I am using a Raspberry Pi Pico and a few op-amps and resistors to implement an ARINC 429 transmitter. ARINC 429 is a bipolar RZ serial communication protocol commonly used in avionics. See the image below for waveform details (from https://www.altadt.com/wp-content/uploads/dlm_uploads/2013/11/ARINC-Protocol-Summary.pdf).
Right now I am just trying to implement the low-speed waveform (12-14.5 kbps circled in blue) but eventually will implement the high-speed waveform as well. I've successfully created the waveform except for the ramped rising and falling edges using the circuit below
R1 & R2 act as a voltage divider to correctly form the RZ waveform but shifted by +1.65v due to the Pico's digital output voltage of 3.3v. Op-Amp B is a simple non-inverting buffer. Opa-Amp A amplifies (non-inverting) and offsets the signal to the requisite +-5v. R4 & R5 set the gain. R3, R6, R7 & R8 (voltage divider) set the offset to zero volts for the RZ. R6, R7, and R8 are actually a single potentiometer for prototyping purposes on the breadboard. The yellow and red V(N$2) & V(N$1) correspond to the like-colored oscilloscope traces in the images below.

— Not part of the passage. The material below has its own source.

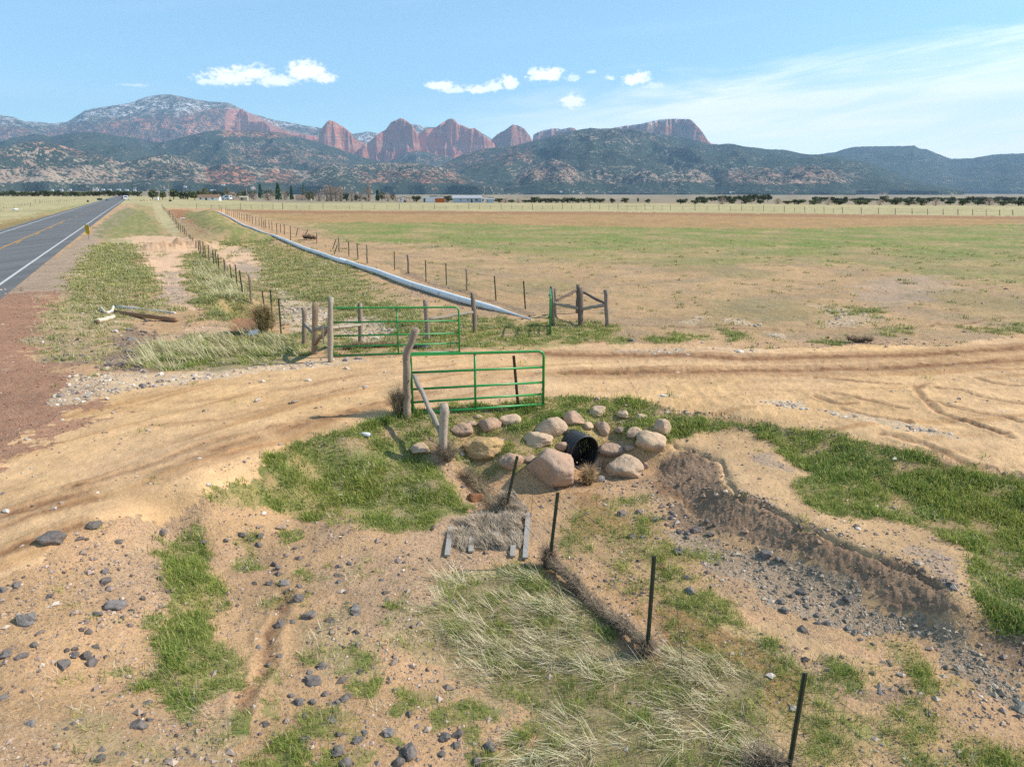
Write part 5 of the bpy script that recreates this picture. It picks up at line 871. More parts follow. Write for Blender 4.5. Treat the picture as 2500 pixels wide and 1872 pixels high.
# ---------------------------------------------------------------- irrigation pipe
pp = [(p, r) for p, r in zip(zp((648, 78), (700, 103), (780, 140), (850, 182), (920, 222), (1000, 246), (1060, 272), (1120, 292), (1190, 312), (1230, 328), (1330, 372), (1450, 424), (1560, 472), (1700, 515), (1850, 575), (2000, 620)), [.17] * 7 + [.10, .10, .16] + [.2] * 7)]
pp += [(p, r) for p, r in zip(zr((345, 42), (500, 98), (620, 135), (700, 168), (800, 208), (900, 240), (1000, 272), (1100, 305), (1180, 325), (1250, 348), (1330, 366), (1400, 380), (1460, 392), (1520, 408), (1580, 422), (1650, 442)), [.2, .2, .205, .21, .21, .21, .21, .21, .2, .2, .19, .16, .11, .06, .04, .03])]
P = []; R = []
for (px, py), r in pp:
    b = RT(px, py + 1); P.append(b + (0, 0, r * .68)); R.append(r * .72)
mb = MB(P[0]); A = np.array(P); L = np.concatenate([[0], np.cumsum(np.linalg.norm(np.diff(A, axis=0), axis=1))]); tt = np.linspace(0, L[-1], 220); Q = np.stack([np.interp(tt, L, A[:, k]) for k in range(3)], 1)
for k in range(3):
    Q[2:-2, k] = (Q[:-4, k] + Q[1:-3, k] + Q[2:-2, k] + Q[3:-1, k] + Q[4:, k]) / 5
rr = np.interp(tt, L, R) * (1 + .04 * np.sin(tt * 1.05)); mb.tube(Q, rr, 16); o = mb.build('irrigation_pipe', M_pipe); o.location = P[0]; tag(o, 'long white irrigation pipe lying in the grass beside the field fence', 'pipe')
# ---------------------------------------------------------------- culvert
def rings(mb, r0, L, wave, amp, inner):
    n = int(L / .02); P = [mouth + ax * i * .02 for i in range(n)]; rad = [r0 + amp * math.cos(i * .02 / wave * 2 * math.pi) for i in range(n)]; mb.tube(P, rad, 36, cap=False)
e = empty('culvert', tuple(mouth), 'black corrugated plastic culvert pipe sticking out between the boulders', 'culvert')
mb = MB(mouth); rings(mb, .36, 1.5, .13, .014, 0); mb.build('corrugated_shell', M_black, e)
mb = MB(mouth); P = [mouth + ax * q for q in (0, .34)]; mb.tube(P, .338, 36, cap=False); mb.tube([mouth + ax * .32, mouth + ax * .34], .338, 36); mb.build('liner_with_dark_stop', M_black, e)  # liner, plus an added black disk standing in for the dark depth inside
mb = MB(mouth); a_ = np.cross(ax, (0, 0, 1)); a_ /= np.linalg.norm(a_); u_ = np.cross(a_, ax); ring = [mouth + (a_ * math.cos(w) + u_ * math.sin(w)) * .355 for w in np.linspace(0, 2 * math.pi, 37)]; mb.tube(ring, .018, 8); mb.build('rim', M_black, e)
# ---------------------------------------------------------------- scattered vegetation and gravel
def candidates(N, seed, y0=545, y1=2150):
    r = np.random.default_rng(seed); px = r.uniform(-260, 2760, N); py = r.uniform(y0, y1, N); x, y = gp(px, py, 0.)
    for _ in range(3): z = base_h(x, y); x, y = gp(px, py, np.clip(z, -1.5, .5))
    d = np.hypot(x, y); dA = (d * d + H * H) ** 1.5 / (H * FP * FP) * (3020 * (y1 - y0) / N); return x, y, d, dA, r
def make_blades(name, x, y, L, w, lean, phi, c0, label, parent=None, mat_=None, z=None, curl=.35, kind='stuff', org=None):
    n = len(x); z = ground_h(x, y) - .01 if z is None else z; r = np.random.default_rng(n); cx, sx = np.cos(phi), np.sin(phi)
    hd = np.stack([cx, sx], 1); pw = np.stack([-sx, cx], 1) * (w / 2)[:, None]
    l1 = lean * (1 - curl); l2 = np.minimum(lean * (1 + curl), 1.62)
    m = np.stack([x + cx * np.sin(l1) * L * .5, y + sx * np.sin(l1) * L * .5, z + np.cos(l1) * L * .5], 1)
    t = m + np.stack([cx * np.sin(l2) * L * .5, sx * np.sin(l2) * L * .5, np.cos(l2) * L * .5], 1)
    b = np.stack([x, y, z], 1); P = np.concatenate([pw, np.zeros((n, 1))], 1)
    V = np.stack([b - P, b + P, m - P * .8, m + P * .8, t], 1).reshape(-1, 3); base = (np.arange(n) * 5)[:, None]
    F = np.stack([base + [0, 1, 2], base + [1, 3, 2], base + [2, 3, 4]], 1).reshape(-1, 3)
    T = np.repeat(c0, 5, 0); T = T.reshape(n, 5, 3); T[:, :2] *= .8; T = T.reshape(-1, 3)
    if org is not None: V = V - np.array(org)
    o = mesh_obj(name, V, F, mat_ or M_blade, parent, np.clip(T, .005, .9), smooth=False)
    if org is not None and parent is None: o.location = org
    return tag(o, label, kind=kind) if kind else o
def cw(cv, *ks): return np.max([cv.get(k, np.zeros(1)) * np.ones(1) if k in cv else np.zeros(1) for k in ks], 0)
def grass():
    x, y, d, dA, r = candidates(330000, 1); cv = cover(x, y); g = lambda k: cv.get(k, np.zeros(x.shape))
    w = np.maximum.reduce([g('green'), g('strawmix') * .62, g('drygrass') * .2, g('mix') * .3, g('straw') * .25, g('rust') * .22])
    bare = np.maximum.reduce([g('dirt'), g('scoria'), g('pale'), g('bank'), g('gravel') * .93, g('cobble') * .85, g('shoulder'), g('sand') * .97, g('damp')])
    bg = .028 * sstep(-.1, .4, fbm(x, y, .6, 3, 88)); w = np.maximum(w, bg); w = w * np.where(np.maximum(g('green') > .8, 0) > 0, 1, 1 - bare * .9)
    cl = fbm(x, y, 1.6, 4, 92); w = w * np.clip(1.0 + 1.7 * cl, .04, 2.)
    w = np.where(np.abs(x - (ROADM * y + ROADB) + 4.1) < 6.5, 0, w); nd = 130 * np.minimum(1, (11 / d) ** 1.25)
    k = (r.random(len(x)) < w * nd * dA) & (d < 75) & (d > 3); x, y, d, wk, cl = x[k], y[k], d[k], w[k], cl[k]
    nb = 15; n = len(x); X = np.repeat(x, nb); Y = np.repeat(y, nb); Dd = np.repeat(d, nb); sp = .035 + .002 * Dd
    sc = np.repeat(r.uniform(.6, 1.25, n) * (.8 + .9 * np.clip(cl, -.5, .8)), nb); X = X + r.normal(size=n * nb) * sp; Y = Y + r.normal(size=n * nb) * sp
    L = r.uniform(.06, .15, n * nb) * sc * (1 + Dd * .012); W_b = np.maximum(.0055, .00085 * Dd) * r.uniform(.7, 1.3, n * nb)
    base = np.array([[.22, .30, .075], [.33, .37, .075], [.14, .22, .05], [.40, .37, .14]])
    hue = sstep(-.5, .5, fbm(x, y, .45, 3, 95)); c = base[0] * (1 - hue[:, None]) + base[1] * hue[:, None]; kk = r.random(n) < .25; c[kk] = base[2]
    ff = (sstep(18, 30, d) * .75)[:, None]; c = c * (1 - ff) + np.array([.36, .34, .17]) * ff; C = np.repeat(c, nb, 0) * r.uniform(.6, 1.45, (n * nb, 1)); q = r.random(n * nb) < .26; C[q] = base[3] * r.uniform(.7, 1.7, (q.sum(), 1))
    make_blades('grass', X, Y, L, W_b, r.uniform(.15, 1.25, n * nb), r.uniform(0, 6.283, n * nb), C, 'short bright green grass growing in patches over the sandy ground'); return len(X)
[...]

The op-amps' slew rate gets me close to the solution but it's a bit too fast to create the requisite 10μs rise and fall time. You can see this in the oscilloscope screenshots below. The yellow trace is the raw waveform immediately after the voltage divider coming from the Pico's GPIO pins 14 & 15. The purple trace is coming from the output of the second op-amp (Op-Amp B in the schematic)
I tried looking for slower op-amps with no luck and this also seems like a pretty hacky way to accomplish the desired waveform and would require different op-amps for the high-speed waveform.

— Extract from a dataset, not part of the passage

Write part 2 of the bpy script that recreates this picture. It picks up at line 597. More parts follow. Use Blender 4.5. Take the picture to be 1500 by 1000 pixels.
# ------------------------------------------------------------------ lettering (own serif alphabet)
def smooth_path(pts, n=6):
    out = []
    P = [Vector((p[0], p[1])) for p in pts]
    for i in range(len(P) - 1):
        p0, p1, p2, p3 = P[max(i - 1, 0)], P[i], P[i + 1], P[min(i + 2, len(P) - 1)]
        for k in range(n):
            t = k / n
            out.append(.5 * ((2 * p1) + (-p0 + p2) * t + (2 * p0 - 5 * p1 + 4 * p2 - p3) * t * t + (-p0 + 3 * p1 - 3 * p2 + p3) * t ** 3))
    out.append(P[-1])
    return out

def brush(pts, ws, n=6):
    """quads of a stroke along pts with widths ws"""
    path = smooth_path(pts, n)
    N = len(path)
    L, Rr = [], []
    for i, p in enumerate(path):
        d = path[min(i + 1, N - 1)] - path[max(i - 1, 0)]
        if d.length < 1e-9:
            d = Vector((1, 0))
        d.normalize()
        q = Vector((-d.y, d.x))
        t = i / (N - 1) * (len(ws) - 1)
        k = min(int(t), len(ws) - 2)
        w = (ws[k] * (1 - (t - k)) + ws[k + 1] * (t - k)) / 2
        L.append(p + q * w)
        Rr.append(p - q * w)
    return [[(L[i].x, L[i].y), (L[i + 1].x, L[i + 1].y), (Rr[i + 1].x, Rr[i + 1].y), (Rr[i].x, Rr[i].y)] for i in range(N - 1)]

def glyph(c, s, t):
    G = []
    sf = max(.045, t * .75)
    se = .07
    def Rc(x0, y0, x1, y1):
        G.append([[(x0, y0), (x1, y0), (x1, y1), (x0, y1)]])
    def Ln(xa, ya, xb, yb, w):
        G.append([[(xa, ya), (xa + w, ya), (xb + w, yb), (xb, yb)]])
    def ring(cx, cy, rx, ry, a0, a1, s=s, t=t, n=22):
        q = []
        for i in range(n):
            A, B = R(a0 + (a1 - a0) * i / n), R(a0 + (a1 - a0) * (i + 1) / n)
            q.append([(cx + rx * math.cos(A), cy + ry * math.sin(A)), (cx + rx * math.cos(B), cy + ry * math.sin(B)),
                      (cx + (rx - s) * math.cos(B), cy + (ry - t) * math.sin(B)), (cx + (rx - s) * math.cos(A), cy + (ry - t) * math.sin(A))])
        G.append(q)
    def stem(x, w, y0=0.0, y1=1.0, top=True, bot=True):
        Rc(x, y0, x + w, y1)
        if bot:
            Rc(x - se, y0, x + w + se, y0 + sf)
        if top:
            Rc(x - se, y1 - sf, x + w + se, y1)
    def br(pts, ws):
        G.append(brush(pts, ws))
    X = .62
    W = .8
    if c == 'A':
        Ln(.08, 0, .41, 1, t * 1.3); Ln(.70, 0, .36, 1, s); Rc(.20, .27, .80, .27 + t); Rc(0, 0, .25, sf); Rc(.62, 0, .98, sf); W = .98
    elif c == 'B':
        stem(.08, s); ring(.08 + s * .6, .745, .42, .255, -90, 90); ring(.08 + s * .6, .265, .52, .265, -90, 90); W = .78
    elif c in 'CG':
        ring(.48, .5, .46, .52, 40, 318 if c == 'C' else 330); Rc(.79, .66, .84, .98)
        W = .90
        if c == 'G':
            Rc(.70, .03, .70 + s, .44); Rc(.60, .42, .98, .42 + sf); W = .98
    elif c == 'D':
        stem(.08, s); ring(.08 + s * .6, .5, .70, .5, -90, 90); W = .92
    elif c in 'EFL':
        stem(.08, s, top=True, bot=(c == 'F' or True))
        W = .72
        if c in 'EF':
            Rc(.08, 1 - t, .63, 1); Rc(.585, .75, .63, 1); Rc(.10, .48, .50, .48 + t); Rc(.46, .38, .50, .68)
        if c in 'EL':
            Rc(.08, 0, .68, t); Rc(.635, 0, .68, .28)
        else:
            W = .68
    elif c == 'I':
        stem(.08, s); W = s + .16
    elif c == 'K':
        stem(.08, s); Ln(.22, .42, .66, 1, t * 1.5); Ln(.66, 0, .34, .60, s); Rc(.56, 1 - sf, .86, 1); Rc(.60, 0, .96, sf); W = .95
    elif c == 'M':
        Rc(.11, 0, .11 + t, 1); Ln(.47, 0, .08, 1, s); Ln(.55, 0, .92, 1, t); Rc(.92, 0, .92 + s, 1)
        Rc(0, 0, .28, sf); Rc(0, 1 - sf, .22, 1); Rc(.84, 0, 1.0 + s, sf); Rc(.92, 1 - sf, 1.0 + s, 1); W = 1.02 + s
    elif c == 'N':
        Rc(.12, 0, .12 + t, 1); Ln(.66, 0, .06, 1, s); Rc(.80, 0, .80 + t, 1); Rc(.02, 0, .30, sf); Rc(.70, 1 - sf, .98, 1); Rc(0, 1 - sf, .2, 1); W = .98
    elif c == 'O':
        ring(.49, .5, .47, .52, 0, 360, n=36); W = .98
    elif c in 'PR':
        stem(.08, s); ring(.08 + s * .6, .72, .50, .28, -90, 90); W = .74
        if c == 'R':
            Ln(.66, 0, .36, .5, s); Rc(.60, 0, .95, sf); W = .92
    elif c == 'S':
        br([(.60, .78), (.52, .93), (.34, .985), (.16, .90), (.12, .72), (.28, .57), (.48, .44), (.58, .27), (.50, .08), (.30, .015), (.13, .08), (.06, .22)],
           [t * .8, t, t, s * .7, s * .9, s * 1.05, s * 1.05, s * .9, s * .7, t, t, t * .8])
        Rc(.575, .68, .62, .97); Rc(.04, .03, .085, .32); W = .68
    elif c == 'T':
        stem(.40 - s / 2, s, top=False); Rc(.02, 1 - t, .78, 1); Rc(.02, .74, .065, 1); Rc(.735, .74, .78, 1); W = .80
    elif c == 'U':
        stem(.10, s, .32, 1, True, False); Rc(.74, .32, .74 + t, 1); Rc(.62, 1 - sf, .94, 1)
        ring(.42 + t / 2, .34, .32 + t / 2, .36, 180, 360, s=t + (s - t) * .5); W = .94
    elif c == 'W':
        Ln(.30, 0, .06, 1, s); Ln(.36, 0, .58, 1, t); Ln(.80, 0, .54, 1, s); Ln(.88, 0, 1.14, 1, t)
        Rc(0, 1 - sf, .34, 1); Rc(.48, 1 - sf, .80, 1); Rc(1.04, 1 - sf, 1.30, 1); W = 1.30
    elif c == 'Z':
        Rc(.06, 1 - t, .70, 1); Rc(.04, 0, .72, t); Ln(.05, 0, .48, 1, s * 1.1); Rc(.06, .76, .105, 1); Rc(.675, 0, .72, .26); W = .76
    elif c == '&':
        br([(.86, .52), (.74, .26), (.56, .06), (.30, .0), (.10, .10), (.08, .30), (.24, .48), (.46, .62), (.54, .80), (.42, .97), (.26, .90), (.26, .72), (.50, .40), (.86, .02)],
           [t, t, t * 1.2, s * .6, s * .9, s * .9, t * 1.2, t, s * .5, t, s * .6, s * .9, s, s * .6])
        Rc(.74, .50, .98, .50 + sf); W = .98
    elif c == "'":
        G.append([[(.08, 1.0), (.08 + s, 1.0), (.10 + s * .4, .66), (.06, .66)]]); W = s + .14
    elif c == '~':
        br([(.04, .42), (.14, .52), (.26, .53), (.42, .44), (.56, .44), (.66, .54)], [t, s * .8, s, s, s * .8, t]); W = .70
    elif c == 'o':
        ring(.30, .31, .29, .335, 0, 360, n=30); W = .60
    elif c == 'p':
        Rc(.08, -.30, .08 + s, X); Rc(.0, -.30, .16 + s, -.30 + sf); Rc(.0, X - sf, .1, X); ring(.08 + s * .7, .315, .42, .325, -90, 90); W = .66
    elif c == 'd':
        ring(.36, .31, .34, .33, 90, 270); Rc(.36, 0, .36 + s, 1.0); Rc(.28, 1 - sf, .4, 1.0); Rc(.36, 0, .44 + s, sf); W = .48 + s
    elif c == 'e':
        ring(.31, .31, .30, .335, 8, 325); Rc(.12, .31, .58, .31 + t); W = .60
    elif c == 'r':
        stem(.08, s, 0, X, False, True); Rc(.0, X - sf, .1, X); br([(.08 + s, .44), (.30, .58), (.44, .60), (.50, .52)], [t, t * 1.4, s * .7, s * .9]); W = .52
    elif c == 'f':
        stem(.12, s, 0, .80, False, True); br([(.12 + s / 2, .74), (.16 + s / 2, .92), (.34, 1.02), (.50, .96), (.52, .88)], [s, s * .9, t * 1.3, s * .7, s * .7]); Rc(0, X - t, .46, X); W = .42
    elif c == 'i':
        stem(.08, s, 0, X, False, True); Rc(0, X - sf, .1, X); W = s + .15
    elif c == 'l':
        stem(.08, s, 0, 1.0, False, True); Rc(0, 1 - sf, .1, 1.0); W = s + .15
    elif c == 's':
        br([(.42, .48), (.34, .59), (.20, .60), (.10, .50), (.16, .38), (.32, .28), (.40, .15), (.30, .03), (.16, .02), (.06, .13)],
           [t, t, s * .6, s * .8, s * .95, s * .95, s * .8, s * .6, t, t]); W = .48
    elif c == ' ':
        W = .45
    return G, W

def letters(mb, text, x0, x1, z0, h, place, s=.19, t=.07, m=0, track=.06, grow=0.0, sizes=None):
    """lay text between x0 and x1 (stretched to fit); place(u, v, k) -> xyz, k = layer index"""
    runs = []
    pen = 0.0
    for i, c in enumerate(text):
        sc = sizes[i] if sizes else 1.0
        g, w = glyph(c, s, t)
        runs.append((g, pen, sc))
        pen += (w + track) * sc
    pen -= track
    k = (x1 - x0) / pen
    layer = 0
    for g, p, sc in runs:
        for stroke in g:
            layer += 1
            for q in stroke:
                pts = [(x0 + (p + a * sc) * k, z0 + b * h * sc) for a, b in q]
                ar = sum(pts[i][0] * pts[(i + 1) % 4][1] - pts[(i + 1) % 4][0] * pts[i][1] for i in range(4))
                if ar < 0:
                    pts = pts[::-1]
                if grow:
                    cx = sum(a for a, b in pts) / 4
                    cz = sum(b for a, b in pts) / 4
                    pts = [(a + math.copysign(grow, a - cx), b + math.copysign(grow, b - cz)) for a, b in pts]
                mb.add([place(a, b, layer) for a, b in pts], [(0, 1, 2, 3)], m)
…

If anyone has a recommendation on how to accomplish the required rise and fall ramping to meet the 10μs slow-speed and 1.5μs high-speed requirements I would be hugely appreciative.
Update:
I was able to rebuild the circuit to use the Slew Rate Limiter Circuit from https://www.ti.com/lit/an/sboa218a/sboa218a.pdf, as suggested by Tim Williams. See below for th circuit from Texas Instruments:
The updated circuit uses the slew rate limiter circuit to accomplish the lower slew rate and then uses a non-inverting op-amp circuit to amplify and offset the resulting signal to +-5v. As you can see from the oscilloscope image below, the slew rate timing is now within the ARINC 429 spec for the low-speed bit rate (I still need to implement high-speed), but the ramped signal overshoots the targe voltage slightly.

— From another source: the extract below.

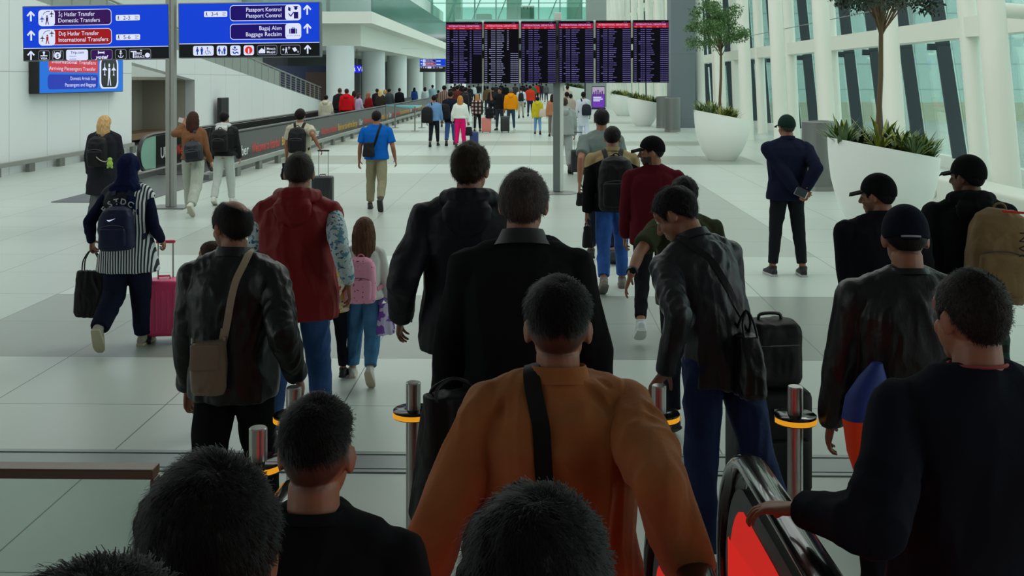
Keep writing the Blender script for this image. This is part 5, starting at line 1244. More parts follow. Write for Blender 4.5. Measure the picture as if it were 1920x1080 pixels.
def suitcase(px, d, label, c, size=(.19, .12, .29), hz_=0, kind='shell', handle=.45, lean=0, name='suitcase', grip=None, g=None, group=None):
    g = GX(px, d) if g is None else g; t = empty(name, g, rad(hz_)); tag(t, label, 'suitcase', group)
    hx, hy, hh = size; m_ = mat('case_shell', c, .35) if kind == 'shell' else cloth(c, 'nylon'); TT = T4(rot((1, 0, 0), rad(lean)))
    b = MB(); b.rbox((0, 0, .06 + hh), (hx, hy, hh), .04, TT, 36, e=7); obj('shell', b, m_, t, True)
    if kind == 'shell':
        for k in range(5):
            b = MB(); x = -hx * .7 + k * hx * .35; b.box((x - .008, -hy - .004, .12), (x + .008, hy + .004, .0 + hh * 2 - .02), TT); obj('rib', b, m_, t, bevel=.003)
    else:
        b = MB(); b.rbox((0, -hy - .01, hh * .8), (hx * .82, .03, hh * .55), .02, TT, 24, e=6); obj('front_pocket', b, m_, t, True)
    for sx in (-1, 1):
        for sy in (-1, 1):
            b = MB(); b.tube([(sx * hx * .75 - .012, sy * hy * .7, .032), (sx * hx * .75 + .012, sy * hy * .7, .032)], .03, 14, TT); b.box((sx * hx * .75 - .016, sy * hy * .7 - .012, .035), (sx * hx * .75 + .016, sy * hy * .7 + .012, .08), TT); obj('wheel', b, BLK, t, True)
    if handle:
        th_ = empty('telescopic_handle'); th_.parent = t; b = MB(); zt_ = .06 + 2 * hh
        for sx in (-1, 1): b.tube([(sx * hx * .45, hy * .6, zt_ - .1), (sx * hx * .45, hy * .6, zt_ + handle)], .006, 8, TT)
        obj('rods', b, STEEL, th_, True); b = MB(); b.tube([(-hx * .5, hy * .6, zt_ + handle), (hx * .5, hy * .6, zt_ + handle)], .014, 10, TT, rnd=True); obj('grip', b, mat('grip', grip or (18, 18, 20), .5), th_, True)
    b = MB(); b.tube([(-.05, 0, .06 + 2 * hh - .01), (-.045, 0, .06 + 2 * hh + .022), (.045, 0, .06 + 2 * hh + .022), (.05, 0, .06 + 2 * hh - .01)], .008, 8, TT); obj('carry_handle', b, mat('grip', grip or (18, 18, 20), .5), t, True)
    return t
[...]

I'm not sure if this overshoot is consequential but if anyone has suggestiohns on how to correct this or on a better approach I would really appreciate it.
The new circuit design is shown below.
R3, R4, & C1 limit the slew rate, R5 compensates the feedback network for stability. THe third Op-Amp is a simple non-inverting amplifier with VR1 used to adjust the offstet to 0 (+-5v for high and low bits).
Any further suggestions are more than welcome.